La polarización solo funcionó para Rajoy
Mariano Rajoy supo desde el primer minuto que mantendría su primera posición
Dos partidos escogieron convertir la campaña en una lucha de extremos, sin espacio para posiciones intermedias: el PP y Unidos Podemos. Mariano Rajoy supo desde el primer minuto que mantendría su primera posición. Apostó por retenerla e incluso aumentarla fomentando la polarización. Como ya hizo el 21 de diciembre, defendió en todo momento durante estos 15 días la necesidad de una gran coalición con el PSOE. Pablo Iglesias intuyó de inmediato que la suma de Podemos y las alianzas territoriales no bastaba para lograr el anhelado sorpasso, y que era necesario olvidar viejas querellas y sumar fuerzas con Izquierda Unida. También él era consciente de que por sí solo no tenía nada que hacer, y construyó su discurso de un Gobierno del cambio que obligatoriamente debía contar con el apoyo de los socialistas. Quiso colocarles en el papel de comparsas.
Y de esa pinza entre los extremos ha luchado por salir Pedro Sánchez, el candidato del PSOE. Anclado en el 1 de marzo, el día en que subió a la tribuna del Congreso de los Diputados a defender su investidura, apostó por que esta vez el electorado, que es ante todo resultadista y no premia las buenas intenciones sino los logros concretos, reconocería los esfuerzos del candidato socialista. Tras ser convocadas unas nuevas elecciones, el PSOE evitó explicar con claridad su futura política de alianzas y fijar los límites. Pero también entendió que el verdadero enemigo se llamaba Unidos Podemos. Movilizó a todos sus dirigentes presentes y pasados y apeló al orgullo de marca para evitar la amenaza que pronosticaban todos los sondeos de convertirse, por primera vez en la historia democrática, en tercera fuerza. Pablo Iglesias intentó alimentar la idea de que un pacto de las izquierdas era posible, y de que el voto a Unidos Podemos era un voto útil en el sentido de que empujaría al PSOE hacia esa opción, a pesar de que se trataba de una realidad imposible para todos los dirigentes socialistas territoriales, que no la iban a permitir.

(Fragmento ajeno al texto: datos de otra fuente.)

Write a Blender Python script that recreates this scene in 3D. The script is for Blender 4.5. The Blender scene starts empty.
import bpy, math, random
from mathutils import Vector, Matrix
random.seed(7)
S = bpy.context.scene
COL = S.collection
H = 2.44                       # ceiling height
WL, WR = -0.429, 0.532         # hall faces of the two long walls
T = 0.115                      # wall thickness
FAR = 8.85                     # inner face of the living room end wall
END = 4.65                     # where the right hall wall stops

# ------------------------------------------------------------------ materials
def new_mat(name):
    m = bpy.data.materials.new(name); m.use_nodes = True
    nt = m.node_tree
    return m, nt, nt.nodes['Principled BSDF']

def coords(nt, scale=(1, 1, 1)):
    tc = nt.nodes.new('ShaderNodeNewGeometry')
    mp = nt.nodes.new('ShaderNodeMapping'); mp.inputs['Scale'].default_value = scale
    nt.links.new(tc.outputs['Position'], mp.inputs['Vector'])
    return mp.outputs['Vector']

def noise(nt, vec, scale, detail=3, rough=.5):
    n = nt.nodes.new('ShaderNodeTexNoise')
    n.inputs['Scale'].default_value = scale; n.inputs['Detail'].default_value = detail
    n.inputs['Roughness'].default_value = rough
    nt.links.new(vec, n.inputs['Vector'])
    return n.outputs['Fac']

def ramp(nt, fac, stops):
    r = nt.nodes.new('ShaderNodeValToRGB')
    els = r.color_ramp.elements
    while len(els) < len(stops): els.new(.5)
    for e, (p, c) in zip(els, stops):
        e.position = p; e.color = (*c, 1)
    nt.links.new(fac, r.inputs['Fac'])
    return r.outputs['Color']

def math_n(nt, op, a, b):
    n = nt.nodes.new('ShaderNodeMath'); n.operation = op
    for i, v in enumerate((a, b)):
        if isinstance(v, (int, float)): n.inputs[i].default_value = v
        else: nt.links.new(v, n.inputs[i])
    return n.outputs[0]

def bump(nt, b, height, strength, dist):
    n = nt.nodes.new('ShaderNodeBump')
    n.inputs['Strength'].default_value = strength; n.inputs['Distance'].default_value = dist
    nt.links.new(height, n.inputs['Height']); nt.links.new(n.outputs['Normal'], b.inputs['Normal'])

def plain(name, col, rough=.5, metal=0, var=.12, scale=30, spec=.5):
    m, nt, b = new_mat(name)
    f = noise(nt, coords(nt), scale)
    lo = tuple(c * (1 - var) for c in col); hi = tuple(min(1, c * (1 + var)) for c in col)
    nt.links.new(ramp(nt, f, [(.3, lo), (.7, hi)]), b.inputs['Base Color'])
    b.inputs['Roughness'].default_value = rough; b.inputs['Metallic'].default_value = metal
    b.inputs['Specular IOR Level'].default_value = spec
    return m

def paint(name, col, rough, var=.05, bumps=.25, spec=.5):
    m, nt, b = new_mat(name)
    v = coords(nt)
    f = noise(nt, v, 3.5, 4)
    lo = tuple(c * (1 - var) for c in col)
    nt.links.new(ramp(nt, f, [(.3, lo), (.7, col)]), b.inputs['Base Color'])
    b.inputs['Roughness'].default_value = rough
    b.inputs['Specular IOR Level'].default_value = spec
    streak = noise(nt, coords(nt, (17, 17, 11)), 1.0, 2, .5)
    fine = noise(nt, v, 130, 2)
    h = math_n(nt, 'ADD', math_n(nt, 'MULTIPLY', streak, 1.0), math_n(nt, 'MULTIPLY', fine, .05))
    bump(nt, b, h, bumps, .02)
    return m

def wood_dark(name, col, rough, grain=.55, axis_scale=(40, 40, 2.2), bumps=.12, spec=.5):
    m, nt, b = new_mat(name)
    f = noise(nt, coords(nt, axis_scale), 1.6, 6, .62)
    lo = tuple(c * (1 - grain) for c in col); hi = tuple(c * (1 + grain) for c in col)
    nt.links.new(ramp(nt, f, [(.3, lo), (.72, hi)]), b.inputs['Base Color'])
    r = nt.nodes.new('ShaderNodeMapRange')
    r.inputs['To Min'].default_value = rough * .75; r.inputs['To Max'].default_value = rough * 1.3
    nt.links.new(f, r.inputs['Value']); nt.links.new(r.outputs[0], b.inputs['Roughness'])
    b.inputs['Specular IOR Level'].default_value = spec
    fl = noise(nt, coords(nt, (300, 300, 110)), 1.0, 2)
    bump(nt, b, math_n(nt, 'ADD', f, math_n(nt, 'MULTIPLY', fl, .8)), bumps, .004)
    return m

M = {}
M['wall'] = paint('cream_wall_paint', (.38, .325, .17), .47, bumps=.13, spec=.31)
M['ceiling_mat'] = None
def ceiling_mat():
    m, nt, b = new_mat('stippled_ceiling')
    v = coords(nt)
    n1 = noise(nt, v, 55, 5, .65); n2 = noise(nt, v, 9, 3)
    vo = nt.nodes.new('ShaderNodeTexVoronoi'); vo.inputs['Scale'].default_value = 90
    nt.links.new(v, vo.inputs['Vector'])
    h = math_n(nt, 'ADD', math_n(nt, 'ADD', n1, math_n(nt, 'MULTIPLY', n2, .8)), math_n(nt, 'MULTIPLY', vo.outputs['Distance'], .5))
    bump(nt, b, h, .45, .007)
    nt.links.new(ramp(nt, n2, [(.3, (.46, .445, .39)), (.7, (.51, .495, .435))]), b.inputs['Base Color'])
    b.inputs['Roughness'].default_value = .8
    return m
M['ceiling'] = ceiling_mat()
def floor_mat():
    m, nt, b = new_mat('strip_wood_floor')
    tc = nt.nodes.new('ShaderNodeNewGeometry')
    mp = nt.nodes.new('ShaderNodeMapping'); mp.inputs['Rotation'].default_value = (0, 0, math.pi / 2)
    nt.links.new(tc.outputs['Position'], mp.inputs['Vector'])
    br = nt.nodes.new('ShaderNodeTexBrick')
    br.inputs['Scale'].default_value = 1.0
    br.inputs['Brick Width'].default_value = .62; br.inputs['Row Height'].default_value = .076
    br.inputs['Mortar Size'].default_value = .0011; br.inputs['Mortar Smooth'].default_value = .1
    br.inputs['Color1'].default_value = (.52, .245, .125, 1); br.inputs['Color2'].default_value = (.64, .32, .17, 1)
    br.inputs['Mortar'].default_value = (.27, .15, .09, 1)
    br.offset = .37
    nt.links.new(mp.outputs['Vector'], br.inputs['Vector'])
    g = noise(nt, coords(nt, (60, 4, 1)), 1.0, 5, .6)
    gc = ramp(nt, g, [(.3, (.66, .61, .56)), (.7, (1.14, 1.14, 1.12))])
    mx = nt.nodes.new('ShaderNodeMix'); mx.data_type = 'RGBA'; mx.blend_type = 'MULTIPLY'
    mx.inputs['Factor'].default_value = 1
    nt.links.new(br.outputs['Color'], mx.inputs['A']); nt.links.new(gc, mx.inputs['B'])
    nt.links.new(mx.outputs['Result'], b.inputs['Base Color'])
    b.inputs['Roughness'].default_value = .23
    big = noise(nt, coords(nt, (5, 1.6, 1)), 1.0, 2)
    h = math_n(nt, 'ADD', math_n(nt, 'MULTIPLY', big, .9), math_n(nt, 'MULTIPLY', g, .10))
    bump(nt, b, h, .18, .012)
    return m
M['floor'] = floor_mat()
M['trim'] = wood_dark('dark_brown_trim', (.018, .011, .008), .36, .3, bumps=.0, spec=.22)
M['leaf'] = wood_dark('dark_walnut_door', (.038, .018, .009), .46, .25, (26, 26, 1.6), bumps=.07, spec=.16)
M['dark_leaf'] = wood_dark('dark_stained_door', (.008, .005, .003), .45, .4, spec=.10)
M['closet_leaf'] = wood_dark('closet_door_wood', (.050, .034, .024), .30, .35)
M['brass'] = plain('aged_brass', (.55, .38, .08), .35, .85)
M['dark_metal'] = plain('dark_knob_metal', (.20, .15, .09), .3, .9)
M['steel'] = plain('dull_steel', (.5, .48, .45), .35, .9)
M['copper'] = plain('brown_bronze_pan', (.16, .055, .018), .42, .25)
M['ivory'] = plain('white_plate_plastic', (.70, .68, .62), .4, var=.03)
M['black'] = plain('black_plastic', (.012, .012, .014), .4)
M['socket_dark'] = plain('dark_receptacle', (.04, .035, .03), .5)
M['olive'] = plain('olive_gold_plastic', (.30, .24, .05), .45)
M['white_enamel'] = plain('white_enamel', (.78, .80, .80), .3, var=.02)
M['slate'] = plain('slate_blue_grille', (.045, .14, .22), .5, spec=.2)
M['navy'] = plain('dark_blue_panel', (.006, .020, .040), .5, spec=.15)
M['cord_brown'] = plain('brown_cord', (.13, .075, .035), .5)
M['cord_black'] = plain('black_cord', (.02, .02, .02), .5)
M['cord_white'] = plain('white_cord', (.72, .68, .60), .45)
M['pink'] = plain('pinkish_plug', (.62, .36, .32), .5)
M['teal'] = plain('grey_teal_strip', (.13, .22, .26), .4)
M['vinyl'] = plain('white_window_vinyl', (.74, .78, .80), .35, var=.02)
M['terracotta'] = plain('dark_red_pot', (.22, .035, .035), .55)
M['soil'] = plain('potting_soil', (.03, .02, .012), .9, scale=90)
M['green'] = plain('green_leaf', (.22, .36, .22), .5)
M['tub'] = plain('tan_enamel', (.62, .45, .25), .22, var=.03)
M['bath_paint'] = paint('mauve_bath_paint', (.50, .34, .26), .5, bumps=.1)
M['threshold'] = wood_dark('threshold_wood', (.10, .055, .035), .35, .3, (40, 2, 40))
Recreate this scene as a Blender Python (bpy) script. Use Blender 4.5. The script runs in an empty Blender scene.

Mariano Rajoy supo ver desde el inicio de la campaña que esa percepción era real, y también él optó por alimentarla. Al plantear los comicios como una elección entre la moderación y el extremismo, invitaba a asumir a los votantes de centro derecha que se trataba de impedir a toda costa un Gobierno en el que la formación de Iglesias sería parte determinante. Rajoy ya no resaltó, como en la campaña anterior, el carácter constitucional que unía al PP y al PSOE. Decidió ignorar a su inmediato rival, Sánchez, y hasta le negó el debate cara a cara que quiso tener con él en la anterior campaña. Por eso su victoria, innegable, tiene algo de victoria pírrica. El PP no puede gobernar por sí solo y no le valen los votos de Ciudadanos, partido contra el que empleó toda la dureza posible en los días previos a la cita con las urnas. Rajoy necesita a los socialistas, pero sabe que la gran coalición no es posible. Calculaba que una crisis interna en el PSOE, inevitable si se confirmaban los sondeos, favorecería, al menos, una abstención que le permitiera a él gobernar en minoría mientras los socialistas se replanteaban su presente y futuro y tomaban aire. Sería ese un trago dificilísimo para el PSOE. Sus dirigentes saben que cualquier apoyo al PP, sea con un voto afirmativo o siquiera con la abstención, puede producir una ruptura entre sus militantes y entre sus bases difícil de sanar. Deberán, si eso ocurre finalmente, imponer exigencias y reformas sociales, necesarias, y que les permitirían justificar una decisión tan traumática. La retirada de Rajoy al frente del Gobierno, sin embargo, se hace más difícil de plantear con estos resultados.
Iglesias intentará presionar hasta el último momento a los socialistas para construir un Gobierno del cambio. Su fuerza, sin embargo, para llevar a cabo esta presión, es mucho menor que la que le pronosticaron los sondeos y los propios dirigentes de Podemos llegaron a creerse. Como recordaba hace bien poco un viejo socialista, todavía está por ver cómo aguantarán, pasado el tiempo, sus costuras: los distintos intereses y personalismos de la dirección central del partido, sus alianzas territoriales y los dirigentes de IU deberán demostrar ahora si saben ser una sola voz o son solo una suma circunstancial diseñada para ganar, y que se quedó en el intento.
Rivera ha sido el perdedor de la noche. El centro mantiene su halo de virtud, pero cuando la lucha electoral es una lucha de extremos, su virtud es también su defecto.